# [INSTRUCTIONS FOR THE TASK]
The data below is to be returned in full and exactly.

━━━ SOURCE EXCERPT ━━━

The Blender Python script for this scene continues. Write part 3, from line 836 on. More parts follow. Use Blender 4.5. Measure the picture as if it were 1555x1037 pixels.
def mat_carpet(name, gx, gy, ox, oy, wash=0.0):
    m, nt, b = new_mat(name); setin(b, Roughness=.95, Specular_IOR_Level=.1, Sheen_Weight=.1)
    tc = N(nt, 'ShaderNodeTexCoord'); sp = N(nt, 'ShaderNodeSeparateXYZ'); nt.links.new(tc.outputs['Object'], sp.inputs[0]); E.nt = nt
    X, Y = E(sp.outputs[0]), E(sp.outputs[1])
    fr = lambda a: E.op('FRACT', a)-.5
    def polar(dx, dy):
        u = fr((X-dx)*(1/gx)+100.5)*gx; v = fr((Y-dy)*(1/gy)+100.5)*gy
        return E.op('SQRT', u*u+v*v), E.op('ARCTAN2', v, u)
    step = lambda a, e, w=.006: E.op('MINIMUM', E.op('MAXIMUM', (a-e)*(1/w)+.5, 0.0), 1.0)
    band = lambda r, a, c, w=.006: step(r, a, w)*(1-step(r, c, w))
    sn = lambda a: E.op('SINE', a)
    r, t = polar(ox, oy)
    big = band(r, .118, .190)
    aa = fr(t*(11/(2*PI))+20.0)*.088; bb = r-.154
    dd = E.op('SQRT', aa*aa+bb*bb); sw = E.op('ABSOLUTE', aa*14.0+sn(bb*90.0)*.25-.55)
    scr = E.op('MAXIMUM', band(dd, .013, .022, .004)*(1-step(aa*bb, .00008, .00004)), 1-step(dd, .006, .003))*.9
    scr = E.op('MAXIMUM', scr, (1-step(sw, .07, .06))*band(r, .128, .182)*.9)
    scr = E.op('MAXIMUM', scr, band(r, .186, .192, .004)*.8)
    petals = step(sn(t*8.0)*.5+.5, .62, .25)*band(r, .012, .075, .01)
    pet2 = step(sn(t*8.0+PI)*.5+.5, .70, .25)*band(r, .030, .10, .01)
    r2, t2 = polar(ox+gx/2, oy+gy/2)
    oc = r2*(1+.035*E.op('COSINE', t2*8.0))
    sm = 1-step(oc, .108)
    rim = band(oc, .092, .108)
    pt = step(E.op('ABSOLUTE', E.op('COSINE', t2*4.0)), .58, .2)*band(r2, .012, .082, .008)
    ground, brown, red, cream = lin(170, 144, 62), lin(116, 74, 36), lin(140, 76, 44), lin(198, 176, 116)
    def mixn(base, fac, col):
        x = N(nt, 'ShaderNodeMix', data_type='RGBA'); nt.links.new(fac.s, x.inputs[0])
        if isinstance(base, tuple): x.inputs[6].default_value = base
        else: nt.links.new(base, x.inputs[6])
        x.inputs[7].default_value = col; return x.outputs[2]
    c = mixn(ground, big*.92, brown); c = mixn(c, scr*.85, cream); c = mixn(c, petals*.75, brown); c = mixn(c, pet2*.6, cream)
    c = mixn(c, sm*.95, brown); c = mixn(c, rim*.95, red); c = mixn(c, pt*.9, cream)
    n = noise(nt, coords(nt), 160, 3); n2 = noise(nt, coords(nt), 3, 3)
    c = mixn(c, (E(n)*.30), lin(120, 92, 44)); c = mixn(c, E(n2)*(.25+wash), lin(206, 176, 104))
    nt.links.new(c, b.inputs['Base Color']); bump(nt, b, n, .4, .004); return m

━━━

# [WRITTEN ANSWER]
The Blender Python script for this scene continues. Write part 3, from line 836 on. More parts follow. Use Blender 4.5. Measure the picture as if it were 1555x1037 pixels.
def mat_carpet(name, gx, gy, ox, oy, wash=0.0):
    m, nt, b = new_mat(name); setin(b, Roughness=.95, Specular_IOR_Level=.1, Sheen_Weight=.1)
    tc = N(nt, 'ShaderNodeTexCoord'); sp = N(nt, 'ShaderNodeSeparateXYZ'); nt.links.new(tc.outputs['Object'], sp.inputs[0]); E.nt = nt
    X, Y = E(sp.outputs[0]), E(sp.outputs[1])
    fr = lambda a: E.op('FRACT', a)-.5
    def polar(dx, dy):
        u = fr((X-dx)*(1/gx)+100.5)*gx; v = fr((Y-dy)*(1/gy)+100.5)*gy
        return E.op('SQRT', u*u+v*v), E.op('ARCTAN2', v, u)
    step = lambda a, e, w=.006: E.op('MINIMUM', E.op('MAXIMUM', (a-e)*(1/w)+.5, 0.0), 1.0)
    band = lambda r, a, c, w=.006: step(r, a, w)*(1-step(r, c, w))
    sn = lambda a: E.op('SINE', a)
    r, t = polar(ox, oy)
    big = band(r, .118, .190)
    aa = fr(t*(11/(2*PI))+20.0)*.088; bb = r-.154
    dd = E.op('SQRT', aa*aa+bb*bb); sw = E.op('ABSOLUTE', aa*14.0+sn(bb*90.0)*.25-.55)
    scr = E.op('MAXIMUM', band(dd, .013, .022, .004)*(1-step(aa*bb, .00008, .00004)), 1-step(dd, .006, .003))*.9
    scr = E.op('MAXIMUM', scr, (1-step(sw, .07, .06))*band(r, .128, .182)*.9)
    scr = E.op('MAXIMUM', scr, band(r, .186, .192, .004)*.8)
    petals = step(sn(t*8.0)*.5+.5, .62, .25)*band(r, .012, .075, .01)
    pet2 = step(sn(t*8.0+PI)*.5+.5, .70, .25)*band(r, .030, .10, .01)
    r2, t2 = polar(ox+gx/2, oy+gy/2)
    oc = r2*(1+.035*E.op('COSINE', t2*8.0))
    sm = 1-step(oc, .108)
    rim = band(oc, .092, .108)
    pt = step(E.op('ABSOLUTE', E.op('COSINE', t2*4.0)), .58, .2)*band(r2, .012, .082, .008)
    ground, brown, red, cream = lin(170, 144, 62), lin(116, 74, 36), lin(140, 76, 44), lin(198, 176, 116)
    def mixn(base, fac, col):
        x = N(nt, 'ShaderNodeMix', data_type='RGBA'); nt.links.new(fac.s, x.inputs[0])
        if isinstance(base, tuple): x.inputs[6].default_value = base
        else: nt.links.new(base, x.inputs[6])
        x.inputs[7].default_value = col; return x.outputs[2]
    c = mixn(ground, big*.92, brown); c = mixn(c, scr*.85, cream); c = mixn(c, petals*.75, brown); c = mixn(c, pet2*.6, cream)
    c = mixn(c, sm*.95, brown); c = mixn(c, rim*.95, red); c = mixn(c, pt*.9, cream)
    n = noise(nt, coords(nt), 160, 3); n2 = noise(nt, coords(nt), 3, 3)
    c = mixn(c, (E(n)*.30), lin(120, 92, 44)); c = mixn(c, E(n2)*(.25+wash), lin(206, 176, 104))
    nt.links.new(c, b.inputs['Base Color']); bump(nt, b, n, .4, .004); return m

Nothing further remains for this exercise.